Friday, February 26, 2010

Getting Started

Last spring a journalist friend of mine dared me to write a short piece in Italian on Palermo's original fast-food, il pane ca' meusa, a sandwich filled with thin slices of beef lung and spleen fried in lard. Its better than it sounds, really. The result was surprisingly legible, so much so that his editor published it on the fly in the Repubblica. Here's a link to the original article. Before they offered me anything concrete, their competitor, the Giornale di Sicilia, snapped me up. At least once a month the paper gives me half a page to ramble on, and they put a nice big picture of me next to it. The column is called "Un'Americana a Palermo," a take off on the Alberto Sordi classic, "Un'Americano a Roma."

I never could have dreamed that I would be published in Italian before being published in English, especially since the most common reaction I get when I try to express any concept more complex than what I ate today is a befuddled huh?

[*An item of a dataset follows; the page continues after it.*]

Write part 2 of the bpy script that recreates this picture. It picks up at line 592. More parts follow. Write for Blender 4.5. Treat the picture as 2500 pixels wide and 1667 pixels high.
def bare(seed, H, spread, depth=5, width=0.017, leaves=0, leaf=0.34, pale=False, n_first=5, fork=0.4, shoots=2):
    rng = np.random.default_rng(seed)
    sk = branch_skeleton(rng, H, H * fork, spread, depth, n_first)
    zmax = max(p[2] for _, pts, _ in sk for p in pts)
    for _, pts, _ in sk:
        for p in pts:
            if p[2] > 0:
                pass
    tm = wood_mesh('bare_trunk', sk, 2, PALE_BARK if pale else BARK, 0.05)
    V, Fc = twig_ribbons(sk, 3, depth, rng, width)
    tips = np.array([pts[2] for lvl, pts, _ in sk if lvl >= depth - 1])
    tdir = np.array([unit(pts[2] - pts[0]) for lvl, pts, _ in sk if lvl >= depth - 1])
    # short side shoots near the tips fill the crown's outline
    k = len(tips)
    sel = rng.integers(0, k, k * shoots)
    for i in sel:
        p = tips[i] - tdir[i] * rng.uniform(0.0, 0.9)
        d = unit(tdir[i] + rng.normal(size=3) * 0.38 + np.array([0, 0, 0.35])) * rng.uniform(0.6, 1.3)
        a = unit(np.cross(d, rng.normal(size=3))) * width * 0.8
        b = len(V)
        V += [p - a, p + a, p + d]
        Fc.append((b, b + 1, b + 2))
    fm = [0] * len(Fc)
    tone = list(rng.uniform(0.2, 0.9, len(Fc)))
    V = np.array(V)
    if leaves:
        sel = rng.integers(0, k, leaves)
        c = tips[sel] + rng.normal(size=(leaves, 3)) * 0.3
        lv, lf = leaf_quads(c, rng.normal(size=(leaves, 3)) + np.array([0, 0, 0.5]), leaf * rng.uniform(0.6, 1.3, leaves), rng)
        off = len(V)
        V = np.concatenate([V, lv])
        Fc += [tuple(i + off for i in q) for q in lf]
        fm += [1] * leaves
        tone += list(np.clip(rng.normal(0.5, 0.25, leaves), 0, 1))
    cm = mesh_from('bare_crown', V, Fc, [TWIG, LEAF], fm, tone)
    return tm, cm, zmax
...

When I was offered the column, I thought " wow, if I can write in a foreign language I can hardly speak, than writing in my mother tongue should be a breeze!" I immediately planned on publishing a best-seller made all the more alluring by my ex-pat status.

The only hitch was, I spent days labouring over each article in Italian, but never got around to writing anything in English. Well, one person changed all that. May I present you my new muse.



That's right, I've become a mother. I spend the majority of the day nursing my daughter, Flora, and consequentially don't have time to do the dishes, shave my legs not to mention leaving the house. However, I do have plenty of time to sit in a chair and peck out a blog post with one hand while I hold her with the other.